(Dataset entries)
________________________
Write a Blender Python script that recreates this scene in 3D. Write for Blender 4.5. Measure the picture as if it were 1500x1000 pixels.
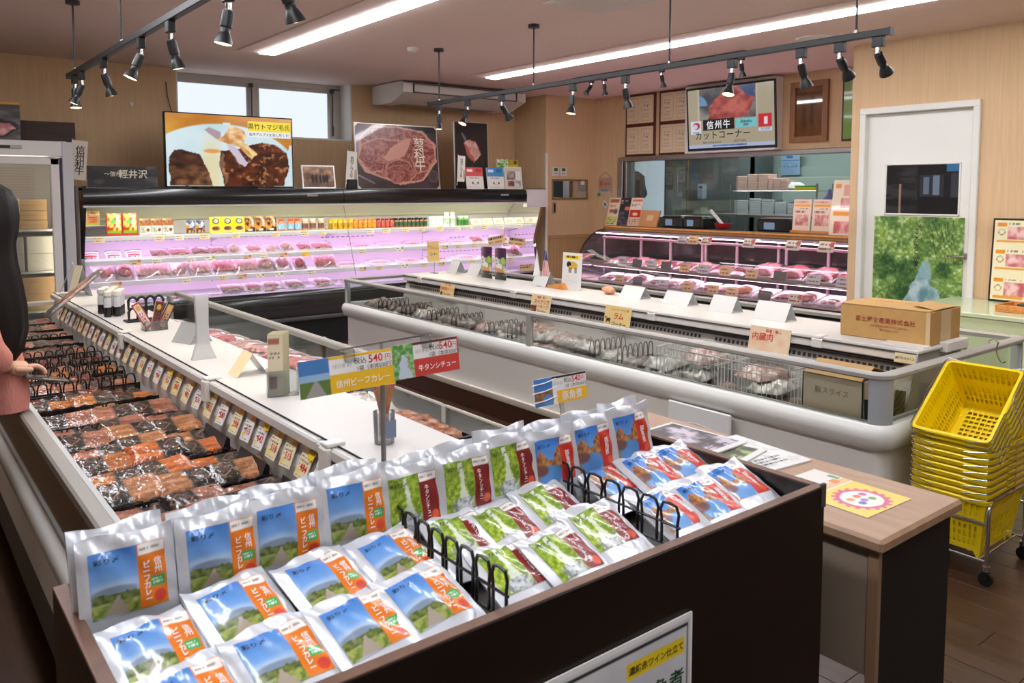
import bpy, math, random
import numpy as np
from mathutils import Vector, Matrix
for _o in list(bpy.data.objects): bpy.data.objects.remove(_o, do_unlink=True)
S = bpy.context.scene
COL = S.collection
# ---------------------------------------------------------------- camera
cam = bpy.data.cameras.new('camera'); co = bpy.data.objects.new('camera', cam); COL.objects.link(co)
cam.sensor_width = 36.0; cam.sensor_fit = 'HORIZONTAL'
cam.lens = 1189.0/1500*36; cam.shift_y = -128.0/1500
cam.clip_start = .05; cam.clip_end = 100
co.location = (0, 0, 1.6); co.rotation_euler = (math.radians(90-4.30), 0, math.radians(-38.29))
cam.dof.use_dof = True; cam.dof.focus_distance = 3.6; cam.dof.aperture_fstop = 9.0
S.camera = co
# ---------------------------------------------------------------- world, exposure
w = bpy.data.worlds.new('world'); S.world = w; w.use_nodes = True
w.node_tree.nodes['Background'].inputs[0].default_value = (.75, .85, 1, 1)
w.node_tree.nodes['Background'].inputs[1].default_value = 1.0
S.view_settings.view_transform = 'Standard'; S.view_settings.look = 'None'
S.view_settings.exposure = 0.95; S.view_settings.gamma = 1.0; S.view_settings.use_curve_mapping = False
STRIP_POWER = 15.0; SPOT_W = 13.0
# ---------------------------------------------------------------- materials
def lin(c):
    c = np.asarray(c, float)
    return np.where(c <= .04045, c/12.92, ((c+.055)/1.055)**2.4)
def L3(r, g, b): return tuple(float(t) for t in lin(np.array([r, g, b])/255.0))
MATS = {}
def mat(name, rgb, rough=.5, metal=0, noise=0, nscale=20, bump=0, bscale=60, spec=.5, emit=0, stretch=(1, 1, 1), coat=0, alpha=1, trans=0):
    if name in MATS: return MATS[name]
    m = bpy.data.materials.new(name); m.use_nodes = True; MATS[name] = m
    nt = m.node_tree; b = nt.nodes['Principled BSDF']
    c = L3(*rgb)
    b.inputs['Base Color'].default_value = c+(1,); b.inputs['Roughness'].default_value = rough
    b.inputs['Metallic'].default_value = metal; b.inputs['Specular IOR Level'].default_value = spec
    b.inputs['Coat Weight'].default_value = coat; b.inputs['Coat Roughness'].default_value = .08
    if trans: b.inputs['Transmission Weight'].default_value = trans
    if alpha < 1: b.inputs['Alpha'].default_value = alpha
    if emit:
        b.inputs['Emission Color'].default_value = c+(1,); b.inputs['Emission Strength'].default_value = emit
    if noise or bump:
        tc = nt.nodes.new('ShaderNodeTexCoord'); mp = nt.nodes.new('ShaderNodeMapping')
        mp.inputs['Scale'].default_value = stretch; nt.links.new(tc.outputs['Object'], mp.inputs['Vector'])
    if noise:
        n = nt.nodes.new('ShaderNodeTexNoise'); n.inputs['Scale'].default_value = nscale; n.inputs['Detail'].default_value = 5
        nt.links.new(mp.outputs[0], n.inputs['Vector'])
        r = nt.nodes.new('ShaderNodeValToRGB'); r.color_ramp.elements[0].position = .3; r.color_ramp.elements[1].position = .7
        lo = tuple(max(0, x*(1-noise)) for x in c); hi = tuple(min(1, x*(1+noise)) for x in c)
        r.color_ramp.elements[0].color = lo+(1,); r.color_ramp.elements[1].color = hi+(1,)
        nt.links.new(n.outputs['Fac'], r.inputs['Fac']); nt.links.new(r.outputs['Color'], b.inputs['Base Color'])
    if bump:
        n2 = nt.nodes.new('ShaderNodeTexNoise'); n2.inputs['Scale'].default_value = bscale; n2.inputs['Detail'].default_value = 3
        nt.links.new(mp.outputs[0], n2.inputs['Vector'])
        bm = nt.nodes.new('ShaderNodeBump'); bm.inputs['Strength'].default_value = bump; bm.inputs['Distance'].default_value = .01
        nt.links.new(n2.outputs['Fac'], bm.inputs['Height']); nt.links.new(bm.outputs['Normal'], b.inputs['Normal'])
    return m
def glass(name, tint=(235, 242, 240), refl=1.0, haze=0.0, rough=.02):
    if name in MATS: return MATS[name]
    m = bpy.data.materials.new(name); m.use_nodes = True; MATS[name] = m
    nt = m.node_tree; nt.nodes.clear()
    out = nt.nodes.new('ShaderNodeOutputMaterial'); tr = nt.nodes.new('ShaderNodeBsdfTransparent'); gl = nt.nodes.new('ShaderNodeBsdfGlossy')
    tr.inputs['Color'].default_value = L3(*tint)+(1,); gl.inputs['Roughness'].default_value = rough
    fr = nt.nodes.new('ShaderNodeFresnel'); fr.inputs['IOR'].default_value = 1.45
    mu = nt.nodes.new('ShaderNodeMath'); mu.operation = 'MULTIPLY'; mu.inputs[1].default_value = refl
    nt.links.new(fr.outputs[0], mu.inputs[0])
    mx = nt.nodes.new('ShaderNodeMixShader'); nt.links.new(mu.outputs[0], mx.inputs[0]); nt.links.new(tr.outputs[0], mx.inputs[1]); nt.links.new(gl.outputs[0], mx.inputs[2])
    last = mx
    if haze:
        df = nt.nodes.new('ShaderNodeBsdfDiffuse'); df.inputs['Color'].default_value = (.8, .82, .82, 1)
        m2 = nt.nodes.new('ShaderNodeMixShader'); m2.inputs[0].default_value = haze
        nt.links.new(mx.outputs[0], m2.inputs[1]); nt.links.new(df.outputs[0], m2.inputs[2]); last = m2
    nt.links.new(last.outputs[0], out.inputs[0])
    return m
def emis(name, rgb, s):
    if name in MATS: return MATS[name]
    m = bpy.data.materials.new(name); m.use_nodes = True; MATS[name] = m
    nt = m.node_tree; nt.nodes.clear(); o = nt.nodes.new('ShaderNodeOutputMaterial'); e = nt.nodes.new('ShaderNodeEmission')
    e.inputs[0].default_value = L3(*rgb)+(1,); e.inputs[1].default_value = s; nt.links.new(e.outputs[0], o.inputs[0])
    return m
def print_mat(name, rough=.45, emit=0, coat=0):
    """reads the colour attribute of a printed sheet or a screen"""
    if name in MATS: return MATS[name]
    m = bpy.data.materials.new(name); m.use_nodes = True; MATS[name] = m
    nt = m.node_tree; b = nt.nodes['Principled BSDF']; a = nt.nodes.new('ShaderNodeAttribute'); a.attribute_name = 'Col'
    b.inputs['Roughness'].default_value = rough; b.inputs['Coat Weight'].default_value = coat; b.inputs['Coat Roughness'].default_value = .05
    if emit:
        b.inputs['Base Color'].default_value = (.01, .01, .01, 1); b.inputs['Roughness'].default_value = .15
        nt.links.new(a.outputs['Color'], b.inputs['Emission Color']); b.inputs['Emission Strength'].default_value = emit
    else: nt.links.new(a.outputs['Color'], b.inputs['Base Color'])
    return m
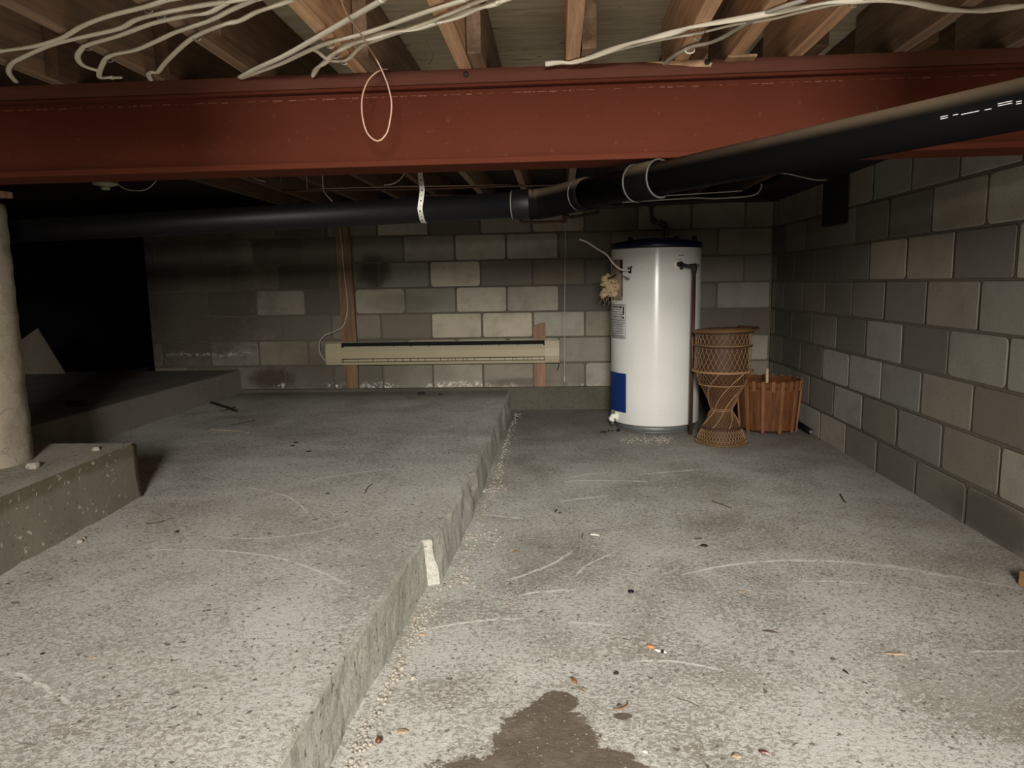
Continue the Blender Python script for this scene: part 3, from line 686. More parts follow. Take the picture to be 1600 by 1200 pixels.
# faint maker's line
b = mb(); a, z = cy_(1063,399)
for k in range(7): patch(b, a-.03+k*.018, a-.03+k*.018+.012, z-.003, z+.004, tr+.0012, 'ink_grey', .001, 2)
b.build('small_lettering', None, e)
# torn access opening with insulation
a1, z1 = cy_(973,406); _, z0 = cy_(974,469); a0 = -1.42
b = mb(); patch(b, a0, a1, z0, z1, tr+.0015, 'fluff_back'); patch(b, a1-.03, a1+.008, z0+.02, z1+.002, tr+.0026, 'cut'); patch(b, a1-.075, a1-.03, z1-.085, z1-.004, tr+.0028, 'black')
patch(b, a0, a1, z1-.002, z1+.003, tr+.0028, 'cut'); patch(b, a0+.3, a1, z0-.002, z0+.003, tr+.0028, 'cut')
b.build('access_opening', None, e)
b = mb(); rnd = random.Random(11)
a, zc = cy_(962,450); ctr = Vector((tx+(tr+.01)*math.sin(-1.15), ty-(tr+.01)*math.cos(-1.15), zc+.012))
for k in range(46):
    t = rnd.uniform(-1,1); u = rnd.uniform(-1,1)
    p = ctr+Vector((-.035*abs(t)-.012+.04*u, -.03*rnd.random(), -.075*t*rnd.uniform(.6,1)+.0))
    r = rnd.uniform(.012,.026); n = 7
    vs = []; m4 = Matrix.Translation(p) @ Matrix.Rotation(rnd.uniform(0,3),4,'Y') @ Matrix.Diagonal((1,1,rnd.uniform(.8,1.6),1))
    for i in range(5):
        th = math.pi*i/4
        for j in range(n):
            ph = 2*math.pi*j/n; rr = r*rnd.uniform(.7,1.25); vs.append(m4 @ Vector((rr*math.sin(th)*math.cos(ph), rr*math.sin(th)*math.sin(ph), rr*math.cos(th))))
    b.faces(vs, [(i*n+j, i*n+(j+1)%n, (i+1)*n+(j+1)%n, (i+1)*n+j) for i in range(4) for j in range(n)], 'fluff', True)
for k in range(120):       # loose fibres
    p = ctr+Vector((rnd.uniform(-.085,.03), rnd.uniform(-.04,0), rnd.uniform(-.10,.08))); d = Vector((rnd.uniform(-1,.3),rnd.uniform(-.5,.2),rnd.uniform(-1.4,.5)))*.028
    b.tube([p, p+d*.5+Vector((0,0,.003)), p+d], .0012, 3, 'fluff')
for (dx,dz,r) in ((.022,.035,.013),(.018,.0,.011),(.012,-.022,.010),(-.045,.068,.008),(-.02,.072,.008)):
    p = ctr+Vector((dx,-.045,dz)); b.lathe([(0,-r*1.4),(r*.8,-r*.6),(r*.7,r*.8),(0,r*1.4)], p.x, p.y, 7, 'black')
b.build('insulation_tuft', None, e)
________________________
### WHAT YOU WILL DO
Determine how many lines of the listing above include the word "Python", and report that number only.

### SOLUTION FOR THIS EXERCISE
2